▸ **DATA PROVIDED**
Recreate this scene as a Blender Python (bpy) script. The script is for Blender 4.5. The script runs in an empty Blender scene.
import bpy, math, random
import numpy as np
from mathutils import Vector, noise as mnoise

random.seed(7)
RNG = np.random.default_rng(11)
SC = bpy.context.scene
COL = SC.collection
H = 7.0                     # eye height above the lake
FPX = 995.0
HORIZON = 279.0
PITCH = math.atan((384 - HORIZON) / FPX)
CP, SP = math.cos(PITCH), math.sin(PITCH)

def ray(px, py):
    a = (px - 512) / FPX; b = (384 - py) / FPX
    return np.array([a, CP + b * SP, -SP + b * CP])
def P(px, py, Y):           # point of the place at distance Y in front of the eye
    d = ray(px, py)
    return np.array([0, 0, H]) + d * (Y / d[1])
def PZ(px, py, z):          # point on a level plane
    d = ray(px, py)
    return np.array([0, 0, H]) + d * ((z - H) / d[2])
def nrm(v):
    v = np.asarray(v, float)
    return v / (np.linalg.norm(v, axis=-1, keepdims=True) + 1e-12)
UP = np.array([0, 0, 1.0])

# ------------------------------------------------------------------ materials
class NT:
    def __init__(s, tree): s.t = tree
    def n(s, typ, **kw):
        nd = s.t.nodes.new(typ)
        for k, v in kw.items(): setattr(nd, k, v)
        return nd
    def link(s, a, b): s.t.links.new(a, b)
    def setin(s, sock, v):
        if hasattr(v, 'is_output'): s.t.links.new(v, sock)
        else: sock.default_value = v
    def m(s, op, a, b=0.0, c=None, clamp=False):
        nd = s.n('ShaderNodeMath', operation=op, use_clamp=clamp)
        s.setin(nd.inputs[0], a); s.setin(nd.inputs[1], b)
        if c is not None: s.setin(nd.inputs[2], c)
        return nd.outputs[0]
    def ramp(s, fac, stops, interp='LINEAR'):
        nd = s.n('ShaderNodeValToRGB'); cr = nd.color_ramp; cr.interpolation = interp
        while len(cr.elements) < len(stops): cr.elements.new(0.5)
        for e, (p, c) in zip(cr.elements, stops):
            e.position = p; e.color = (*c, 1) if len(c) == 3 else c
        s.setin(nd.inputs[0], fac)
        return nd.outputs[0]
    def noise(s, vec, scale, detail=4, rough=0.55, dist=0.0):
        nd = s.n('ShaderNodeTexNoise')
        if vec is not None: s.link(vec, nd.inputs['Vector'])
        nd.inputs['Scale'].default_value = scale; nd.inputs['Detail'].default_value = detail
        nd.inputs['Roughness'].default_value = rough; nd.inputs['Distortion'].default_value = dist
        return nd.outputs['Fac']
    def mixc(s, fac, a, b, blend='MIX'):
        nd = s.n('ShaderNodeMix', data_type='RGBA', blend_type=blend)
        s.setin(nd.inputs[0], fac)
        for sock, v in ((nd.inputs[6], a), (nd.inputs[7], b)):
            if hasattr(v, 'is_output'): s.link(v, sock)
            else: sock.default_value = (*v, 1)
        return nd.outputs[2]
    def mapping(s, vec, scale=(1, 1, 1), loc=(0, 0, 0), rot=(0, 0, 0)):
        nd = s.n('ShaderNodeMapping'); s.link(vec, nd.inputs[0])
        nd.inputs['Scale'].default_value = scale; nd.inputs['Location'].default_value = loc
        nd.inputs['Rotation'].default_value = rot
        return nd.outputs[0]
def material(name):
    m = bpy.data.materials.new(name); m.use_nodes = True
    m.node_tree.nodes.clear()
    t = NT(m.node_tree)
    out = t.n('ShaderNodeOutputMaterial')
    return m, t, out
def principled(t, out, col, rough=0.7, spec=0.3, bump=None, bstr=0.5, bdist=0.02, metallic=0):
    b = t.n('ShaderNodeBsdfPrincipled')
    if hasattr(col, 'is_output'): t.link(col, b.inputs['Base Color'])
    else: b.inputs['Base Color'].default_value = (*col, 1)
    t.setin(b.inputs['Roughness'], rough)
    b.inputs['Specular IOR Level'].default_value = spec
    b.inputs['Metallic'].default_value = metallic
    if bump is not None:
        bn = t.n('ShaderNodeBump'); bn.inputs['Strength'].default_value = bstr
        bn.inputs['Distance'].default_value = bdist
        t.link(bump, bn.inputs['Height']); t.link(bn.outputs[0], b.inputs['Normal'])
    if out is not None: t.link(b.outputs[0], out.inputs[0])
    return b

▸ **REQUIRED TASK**
Set down the lines above as they stand, starting with the first line and ending with the line that contains "from mathutils import Vector, noise as mnoise".

▸ **TASK RESULT**
Recreate this scene as a Blender Python (bpy) script. The script is for Blender 4.5. The script runs in an empty Blender scene.
import bpy, math, random
import numpy as np
from mathutils import Vector, noise as mnoise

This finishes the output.